Where to look for an attorney
Instead of searching online or in the Yellow Pages, the best practice is to consult a State Bar of Georgia directory.  This will give you the best range of choices and you are almost guaranteed that members of the State Bar of Georgia adhere to ethics codes and are up-to-date on legal matters concerning their specialty, especially as association membership is mandatory.
You may use this website to find an attorney.  To do so, use the search box on top of all pages.  You may also compare attorneys and ask free questions by clicking Find Attorneys on top of the page.
Rates, Fees & Retainers
The fees to file for bankruptcy in Georgia are currently $274 for Chapter 13 and $299 for Chapter 7.  This is in addition to lawyer fees.  Fee cans be waived or paid in installments at the discretion of the court.

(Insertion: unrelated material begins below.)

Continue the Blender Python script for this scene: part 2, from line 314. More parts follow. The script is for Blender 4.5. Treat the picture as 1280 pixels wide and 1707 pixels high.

Hourly rates may be accrued from using the lawyer or support staff such as paralegals.  This is a simple arrangement and you should have a general idea of the amount that will be billed.  This may not include flat legal service fees such as document preparation and filing.  It is especially important to be aware of those fees.
A retainer fee is a non-refundable advance payment by the client that covers the cost of services provided by the lawyer.  This payment is put into an account and billed whenever the lawyer performs services.  This account may need to be refilled as the case continues.  Although bankruptcy cases are not typically lengthy, retainer agreements can still be expensive, depending on the frequency by which the lawyer’s services are used.
A referral fee can be charged by some attorneys that do not take bankruptcy cases but do know another attorney at another firm with that specialty.  This does not increase the fees that the client must pay, but is merely an agreement between two attorneys to share the award.  The State Bar usually requires the approval and disclosure of this agreement to the client.  An attorney that has been referred has the best incentive to win the case and indeed some of the best lawyers only accept referrals.
Free services may be available to low-income families as well as no-cost consultations.  Payment plans can be arranged between clients and lawyers in case there is significant financial hardship for the client.
Interviewing your attorney
The following questions are important when interviewing your attorney:
What fees do I pay for retaining services?  Can I have that in writing?
What are my options?  Can I file for Chapter 13 bankruptcy and preserve my assets?
Can I contact you directly if there is a problem?
Can you allow me to examine your credentials?
What is your experience with bankruptcies, specifically my circumstances?
If you cannot handle my case, can you refer me to a lawyer that can?